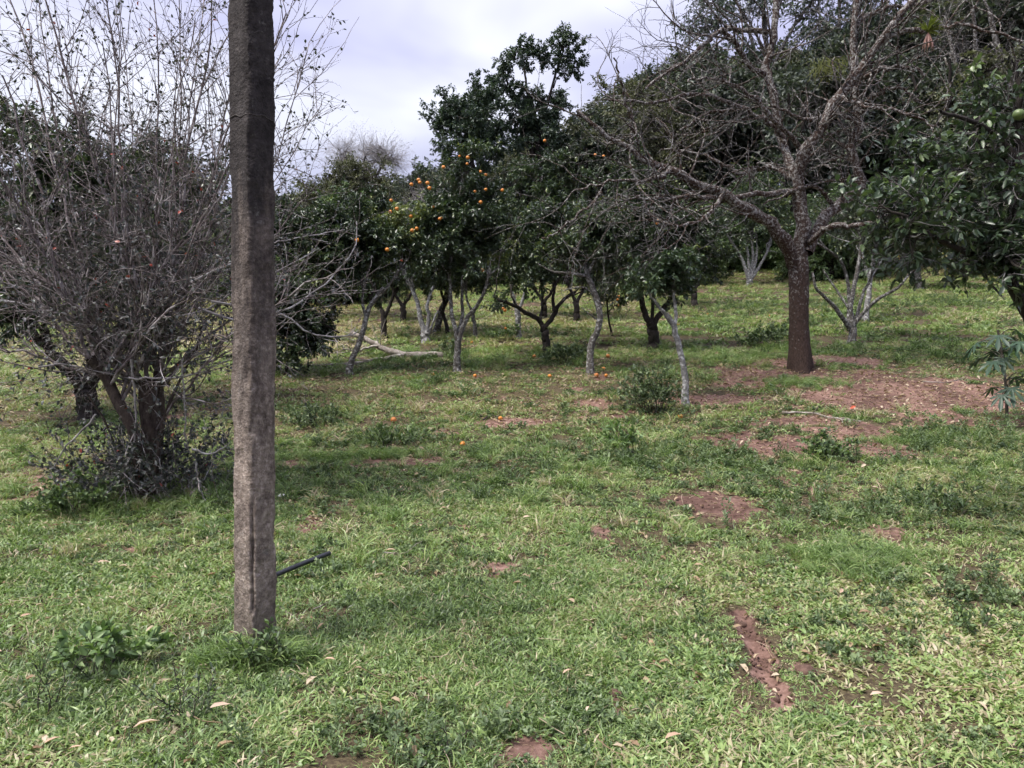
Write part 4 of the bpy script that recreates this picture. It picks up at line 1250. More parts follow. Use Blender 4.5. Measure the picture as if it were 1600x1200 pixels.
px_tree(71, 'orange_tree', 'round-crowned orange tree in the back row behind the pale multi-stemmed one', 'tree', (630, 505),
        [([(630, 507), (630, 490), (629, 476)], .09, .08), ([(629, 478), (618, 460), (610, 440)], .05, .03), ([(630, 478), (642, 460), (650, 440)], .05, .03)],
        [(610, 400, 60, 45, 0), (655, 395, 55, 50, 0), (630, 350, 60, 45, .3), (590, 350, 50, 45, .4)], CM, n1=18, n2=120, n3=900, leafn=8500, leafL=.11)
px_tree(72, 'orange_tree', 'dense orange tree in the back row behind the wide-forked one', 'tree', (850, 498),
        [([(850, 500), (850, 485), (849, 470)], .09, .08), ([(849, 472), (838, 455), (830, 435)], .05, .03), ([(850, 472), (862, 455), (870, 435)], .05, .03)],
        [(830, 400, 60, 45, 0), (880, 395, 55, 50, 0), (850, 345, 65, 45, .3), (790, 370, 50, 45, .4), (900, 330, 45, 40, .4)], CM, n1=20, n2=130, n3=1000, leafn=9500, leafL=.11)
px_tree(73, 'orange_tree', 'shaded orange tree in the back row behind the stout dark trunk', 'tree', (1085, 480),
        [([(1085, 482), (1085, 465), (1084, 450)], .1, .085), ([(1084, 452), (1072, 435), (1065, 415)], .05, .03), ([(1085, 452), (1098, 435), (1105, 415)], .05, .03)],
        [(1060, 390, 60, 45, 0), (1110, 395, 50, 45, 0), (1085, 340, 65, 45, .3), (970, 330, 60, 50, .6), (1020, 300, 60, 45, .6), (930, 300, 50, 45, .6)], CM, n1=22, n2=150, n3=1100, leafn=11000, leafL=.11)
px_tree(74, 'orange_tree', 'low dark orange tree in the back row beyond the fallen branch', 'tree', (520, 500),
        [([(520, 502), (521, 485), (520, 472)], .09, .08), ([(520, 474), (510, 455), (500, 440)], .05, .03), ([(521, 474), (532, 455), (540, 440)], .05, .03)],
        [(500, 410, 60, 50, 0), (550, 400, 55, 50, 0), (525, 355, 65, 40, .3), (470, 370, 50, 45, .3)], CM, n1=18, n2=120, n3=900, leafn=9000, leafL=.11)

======

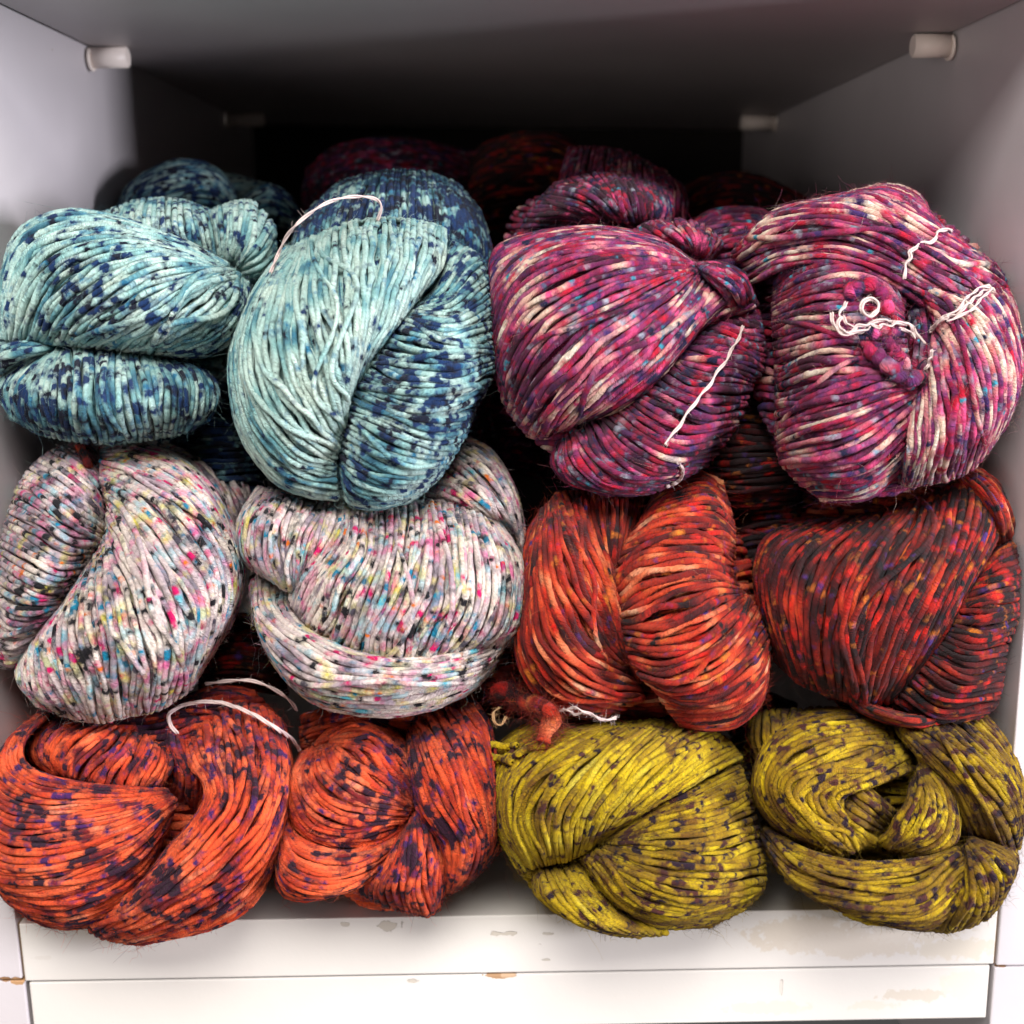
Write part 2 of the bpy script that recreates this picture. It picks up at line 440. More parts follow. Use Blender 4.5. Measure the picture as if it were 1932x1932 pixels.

======

## Objective
Gather all lines where the word "Blender" appears.

## The solution
Write part 4 of the bpy script that recreates this picture. It picks up at line 1250. More parts follow. Use Blender 4.5. Measure the picture as if it were 1600x1200 pixels.
Write part 2 of the bpy script that recreates this picture. It picks up at line 440. More parts follow. Use Blender 4.5. Measure the picture as if it were 1932x1932 pixels.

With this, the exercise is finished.